高効率の新幹線技術が有るのに、低効率のリニア新幹線を採用
ブログ管理人
200km 〜500kmの距離を移動するのに一番早い交通機関は高速鉄道であると言うのは、常識である。自動車なら、2時間から6時間かかり、飛行機だと正味のフライトタイムは200でも500kmでも約1時間である。と言うのは飛行機は巡航高度に達するまで約20分、巡航高度を離れて着陸までが25分掛るので、例え1000km/hで飛んでも変わらない、その上飛行機に搭乗するにはセキュリティーチェックなどが有る為、出発時刻の2〜30分は前に空港に行く必要がある。その上空港は都心から離れているので、高速鉄道が一番早い。
ところで、東京―名古屋―大阪間にリニア新幹線を作ると言う計画が進められている。総工費は9兆円で、東京―大阪間が67分になると言う。
ブログ管理人の興味は専ら、リニア新幹線の環境負荷はどうかと言う事であるが、電力消費についてはかなり以前から議論が有ったようである。1989年に朝日新聞がリニア新幹線は現在の新幹線の40倍の電力を消費すると報道し、当時大問題となった。それに対し、JRは40倍は昔の宮崎の実験線でのデータであって、最新の技術では5倍に過ぎないと、胸を張って答えている。ブログ管理人は全てを1/5の電力にしようとやっきになっているので、5倍では困るのである。
リニア新幹線は、その名の通りリニアモーターと言う駆動方式で動く。車輪を電気モーターで回転させるのではなく、磁石の反作用で車体を浮かして(磁気浮揚)レールの間に敷き詰められた磁石を、電車の床の底にある電磁石の力で引き寄せたり押したりして電車を動かす。都営大江戸線はリニアモーターで動いている。回転型のモータに較べ隙間が多いリニアモーターは電力ロスが大きく30%は電力ロスが有る。

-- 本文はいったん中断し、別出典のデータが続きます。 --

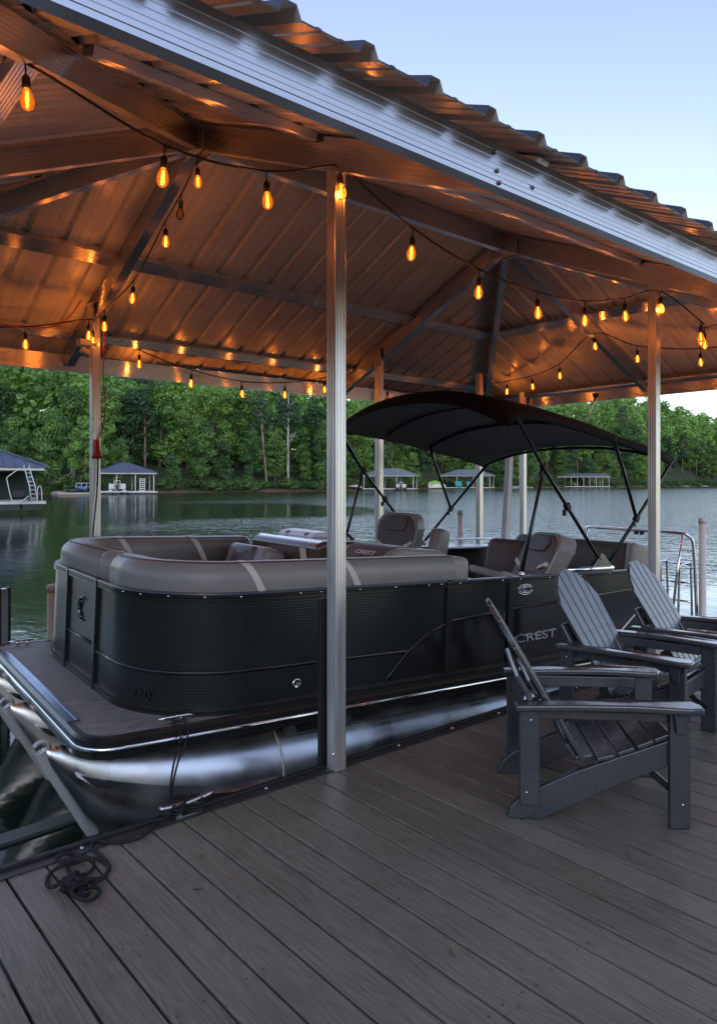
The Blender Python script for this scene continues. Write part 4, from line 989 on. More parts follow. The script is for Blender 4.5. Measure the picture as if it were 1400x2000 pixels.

このロスは熱となるので、全面トンネルのリニア新幹線では、この熱を取り去る為に冷房のエネルギーが必要である。とにかく5倍の電力が必要で、東京―大阪のリニア新幹線は石炭火力発電所1基分くらいの電力が必要である。現在の新幹線は1/4個位で運転している。
現在の新幹線は乗車率55%で、ここ数十年横ばいであり、今後は人口減少が見込まれる日本では輸送量の問題は無い。2011年5月に行われたパブリックコメントで888件のコメントのうち、648件が計画中止か再検討を望んでいる。それでも同月2014年着工が決定されている。
ドイツは、リニア鉄道から発せられる強力な磁力線の身体への影響が検証されていないと言う理由で断念している。中国も、健康への影響を理由にデモが起き、長距離線の着工は棚上げにされたままである。
新幹線の老朽化が心配なら、その対策を本格的にやる事が先決でそれには9兆円は掛るとは思えない、なにも電気を5倍消費するリニア新幹線にする必要は無い。